A good architecture / design pattern for giving multiple shared attributes in different combinations


I have a need for many different objects to have various combinations of attributes. For a demonstrative example, a flaming dog would have a dog attribute, a flame attribute, and a tail attribute, while a water cat will share the exact same tail attribute but have its own water and cat attributes, which it also shares with others, etc. Each attribute has complex behaviors and completely unique methods that I would want to store in a class for each, and there will be many different combinations of these for each of the various objects.

I then need to be able to count up the number of each attribute constituted in the current application, and then use the unique methods within each represented class based on the number. In the above example, I would use the flame attributes unique methods with value 1, but the tail methods with value 2.

Is there a good architecture for organizing these attributes on each of the objects? My first thought is to just give, for example, each flaming dog a member variable for each of type flame, tail and dog. Then I can iterate across all objects and count up repeated attributes, and access the methods on any of them with the final tally. But with this, I will have many unused attribute objects which are only instantiated to end up in a count, and otherwise completely redundant.

I could also have all of the attributes be singletons and have the objects hold a reference to them, but then I would always have to have all of the many attributes instantiated at all times and handled as globals so that I can have their attributes at the ready to be pointed to, which also feels like overkill and wasteful in its own way.

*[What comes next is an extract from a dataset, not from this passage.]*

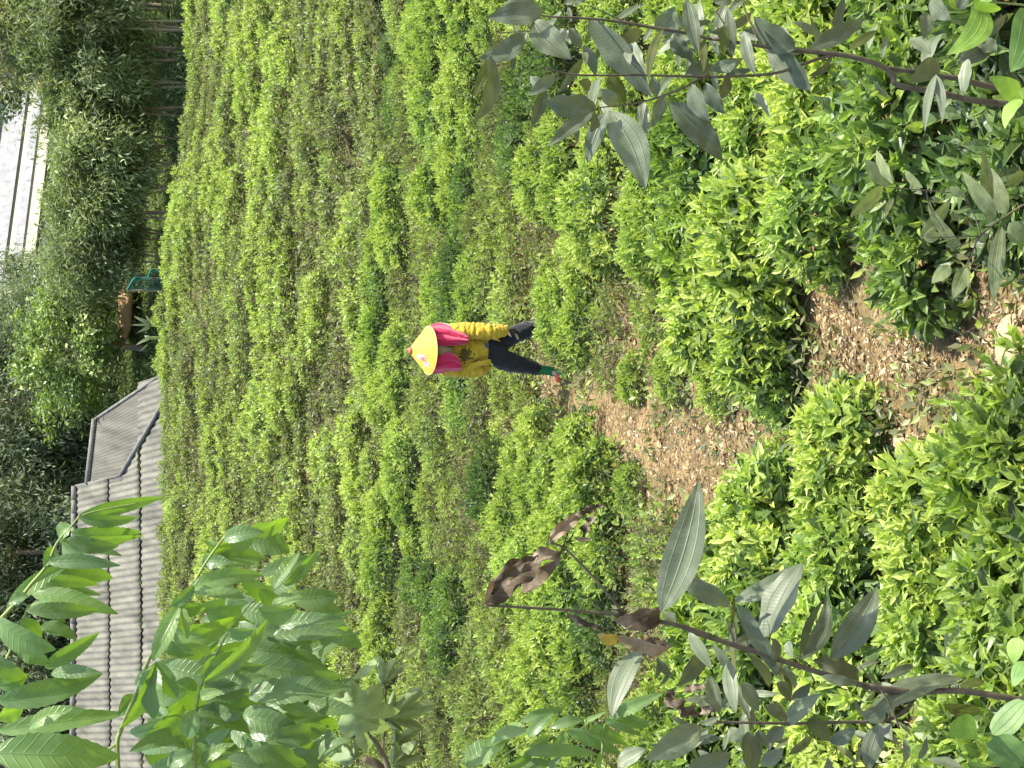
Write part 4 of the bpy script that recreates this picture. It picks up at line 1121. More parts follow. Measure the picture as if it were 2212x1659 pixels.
for i, (y, Y, s, zs) in enumerate([(650, 56, .85, .72), (760, 60, 1.05, 1.0), (870, 58, 1.0, 1.0), (980, 57, .95, 1.0), (1090, 58, 1.05, 1.0), (1200, 55, 1.0, 1.05), (1310, 56, 1.05, 1.05), (1430, 55, 1.0, 1.05), (1550, 56, 1.05, 1.05), (1665, 55, 1.0, 1.05),
                                   (720, 66, 1.0, .8), (930, 66, 1.25, 1.1), (1150, 66, 1.25, 1.1), (1380, 65, 1.25, 1.1), (1600, 65, 1.25, 1.1)]):
    plant_tree('dark', i + 1, y, Y, s, f"dark leafy tree, {ordn(i + 1)} in the wood behind the grey shed", 'dark trees behind the shed', zs=zs)
plant_tree('light', 0, 752, 51.2, 1.14, zs=.80, label= 'round bright green tree standing beside the grey shed roof', group=None, name='round_tree')
plant_tree('yellow', 0, 20, 48.5, 1.35, 'yellowish feathery tree at the photo upper left corner', None, name='feathery_tree')
plant_tree('broad', 0, 170, 56, 1.02, 'broad-leaved dark green tree hanging in front of the pale building', None, name='broad_leaved_tree')

# undergrowth under the tree row
mb = MB(); n = 26000
Y = RNG.uniform(42.6, 56, n); X = RNG.uniform(-3, 14.5, n)
low_ = (Y > 43.2) & (X > .8) & (X < 5.2)
cl = np.array([mnoise.noise(Vector((x * .5, y * .5, 2))) for x, y in zip(X, Y)])
hgt = np.clip(.55 + 1.3 * cl, .08, 1.6); hgt = np.where(low_, hgt * .22, hgt)
pos = np.stack([X, Y, gz(X, Y) + hgt * RNG.uniform(0, 1, n)], 1)
L = RNG.uniform(.10, .26, n)
d = rand_dirs(n); d[:, 2] = np.abs(d[:, 2]) * .8
leaves(mb, pos, d, nrm(np.array([0, 0, 1.0]) + RNG.normal(0, .5, (n, 3))), L, L * RNG.uniform(.12, .35, n), RNG.beta(2, 3, n), T_LO)
tag(mb.obj('undergrowth', M['crown_row']), 'tangled low undergrowth beneath the thin trees at the field edge', 'undergrowth', kind='stuff')

# broad blade plant beside the round tree
bp = empty('blade_plant', tuple(at(350, 700, 43.0))); bp.location.z = float(gz(bp.location.x, 43.0))
tag(bp, 'pale long-bladed plant at the far field edge beside the round tree', 'plant')

# ------------------------------------------------------------------ leaves one can see one by one
def prof_fn(kind, t):
    if kind == 'lance': return np.sin(np.pi * np.clip(t, 0, 1) ** .82) ** .85
    if kind == 'serr': return (t ** .62) * (1 - t) ** .85 / 0.367
    if kind == 'round': return np.sqrt(np.clip(1 - (2 * t - 1) ** 2, 0, 1)) ** .9
    if kind == 'blade': return np.clip(t * 6, 0, 1) ** .7 * (1 - t ** 2.2)
    if kind == 'ovate': return np.sin(np.pi * np.clip(t, 0, 1) ** .7) ** .75

def fleaf(mb, base, tip, width, roll=0.0, curve=.06, bendp=.0, fold=.25, kind='lance', tint=.5, wave=.0, nst=14, serr=0.0, seed=0, nac=7, twist=0.0, tipdrop=0.0):
    """one modelled leaf between two points: folded along its midrib, arched, with a wavy or toothed edge"""
    rs = np.random.default_rng(seed); base = np.asarray(base, float); tip = np.asarray(tip, float)
    D = tip - base; L = np.linalg.norm(D); D = D / L
    mid = (base + tip) / 2; Vv = nrm(CAM - mid)
    W = nrm(np.cross(D, Vv)); NN = np.cross(W, D)
    if NN @ Vv < 0: NN = -NN; W = -W
    c, s = math.cos(roll), math.sin(roll); W, NN = W * c + NN * s, NN * c - W * s
    t = np.linspace(0, 1, nst + 1); S = np.linspace(-1, 1, nac)
    w = prof_fn(kind, t) * width / 2
    if serr: w = w * (1 + serr * (((np.arange(nst + 1)) % 2) - .5))
    V, UV, TT = [], [], []
    ph = rs.uniform(0, 6.28)
    for i, tt in enumerate(t):
        arch = 4 * tt * (1 - tt); a = twist * (tt - .3)
        cen = base + D * L * tt + NN * L * curve * arch + W * L * bendp * arch + np.array([0, 0, -1.0]) * L * tipdrop * tt * tt
        Wt = W * math.cos(a) + NN * math.sin(a); Nt = NN * math.cos(a) - W * math.sin(a)
        for sx in S:
            q = abs(sx)
            z = fold * q * w[i] + wave * width * q * q * math.sin(tt * 17 + ph + (1.7 if sx > 0 else 0)) * (1 - tt * .3) - .12 * w[i] * q * q
            V.append(cen + Wt * sx * w[i] + Nt * z); UV.append((sx * .5 + .5, tt)); TT.append(tint + rs.normal(0, .01))
    n = nst + 1; ii = np.arange(n * nac).reshape(n, nac)
    mb.add(np.array(V), [np.stack([ii[:-1, :-1], ii[1:, :-1], ii[1:, 1:], ii[:-1, 1:]], -1).reshape(-1, 4)], np.clip(TT, 0, 1), np.array(UV))

class Frame:
    """turns pixel coordinates of an enlarged view into photo coordinates"""
    def __init__(s, ox, oy, k): s.ox, s.oy, s.k = ox, oy, k
    def __call__(s, x, y): return s.ox + s.k * x, s.oy + s.k * y
FA, FB, FC = Frame(932.7, 0, .2976), Frame(1316.7, 1152, .3055), Frame(0, 1106, .3333)
FD, FE, FG = Frame(1042.4, 1014.9, .248), Frame(1645.8, 1042.4, .3718), Frame(1536, 0, .3333)
FH, FL, FS, FY = Frame(1837.9, 246.9, .2811), Frame(553, 1106, .3333), Frame(987.5, 1371.5, .2232), Frame(1892.7, 1316.6, .2064)
LS = [0]
def put(mb, fr, spec, Y0, defaults, jit=.06):
    """spec rows: bx by tx ty width [options]"""
    for row in spec:
        bx, by, tx, ty, w = row[:5]; o = dict(defaults); o.update(row[5] if len(row) > 5 else {})
        LS[0] += 1; rs = random.Random(LS[0])
        Y = Y0 + o.pop('dY', 0) + rs.uniform(-jit, jit); dt = o.pop('dtip', rs.uniform(-.035, .02))
        b_, t_ = at(*fr(bx, by), Y), at(*fr(tx, ty), Y + dt)
        roll = o.pop('roll', rs.choice((-1, 1)) * rs.uniform(.05, .75)); tint = o.pop('tint', .5) + rs.uniform(-.2, .2)
        curve = o.pop('curve', .07) * rs.uniform(.5, 1.3)
        wd = (.86 if o.get('kind') == 'serr' else 1.05) * w * fr.k * Y / F / max(.6, math.cos(roll))
        if 'bendp' not in o: o['bendp'] = rs.uniform(-.07, .07)
        if 'twist' not in o: o['twist'] = rs.uniform(-.5, .5)
        o['wave'] = o.get('wave', 0) * rs.uniform(.6, 1.8)
        fleaf(mb, b_, t_, wd, roll, curve, tint=tint, seed=LS[0], **o)

def infill(mb, seed, n, Y0, poly, tint):
    rs = random.Random(seed); k = 0
    xs_ = [p[0] for p in poly]; ys_ = [p[1] for p in poly]
    while k < n:
        x, y = rs.uniform(min(xs_), max(xs_)), rs.uniform(min(ys_), max(ys_))
        if not in_poly(x, y, poly): continue
        k += 1; a = rs.uniform(-2.2, 2.2); L = rs.uniform(35, 95); Y = Y0 + rs.uniform(.05, .22)
        fleaf(mb, at(x, y, Y), at(x + L * math.cos(a), y + L * math.sin(a), Y + rs.uniform(-.04, .04)), L * rs.uniform(.26, .38) * Y / F, rs.uniform(-.9, .9), .09, rs.uniform(-.08, .08),
              tint=tint + rs.uniform(-.4, .3), seed=seed * 100 + k, kind='lance', fold=.35, wave=.05, twist=rs.uniform(-.6, .6))

def stems(mb, fr, spec, Y0, kpx=True):
    """spec rows: [(x, y, width px, dY?) ...]"""
    for pts in spec:
        P, Rr_ = [], []
        for q in pts:
            x, y, w = q[:3]; Y = Y0 + (q[3] if len(q) > 3 else 0)
            P.append(at(*fr(x, y), Y)); Rr_.append(max(.0006, w * fr.k * Y / F / 2))
        p, r_ = smooth_path(P, Rr_, 5); tube(mb, p, r_, 8)

def plant_root(name, x, y, Y, label, cat='plant', group=None):
    p = at(x, y, Y); r_ = empty(name, (p[0], p[1], float(gz(p[0], p[1]))))
    tag(r_, label, cat, group); return r_

def down_to_ground(mb, p, r0, lean=(0, 0)):
    """carry a stem on below the picture to the bank it grows from"""
    z = float(gz(p[0] + lean[0], p[1] + lean[1])) - .06
    e = np.array([p[0] + lean[0], p[1] + lean[1], z]); m = np.array([p[0] + lean[0] * .85, p[1] + lean[1] * .7, p[2] * .72 + z * .28])
    P, Q = smooth_path([p, m, e], [r0, r0 * 1.1, r0 * 1.25], 5); tube(mb, P, Q, 8)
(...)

Is there some design pattern or architecture that accomplishes a more efficient way to handle this? Sorry for what is probably a fairly common question, but I wasn't sure how to search for an answer to this without typing up this whole essay.

Best Answer

Yes there is. It is called the entity component system. It is used mostly in gaming industry to avoid deep hierarchies and share "components" (attributes or behavior or both) between "entity" objects dynamically, preferring composition over inheritance.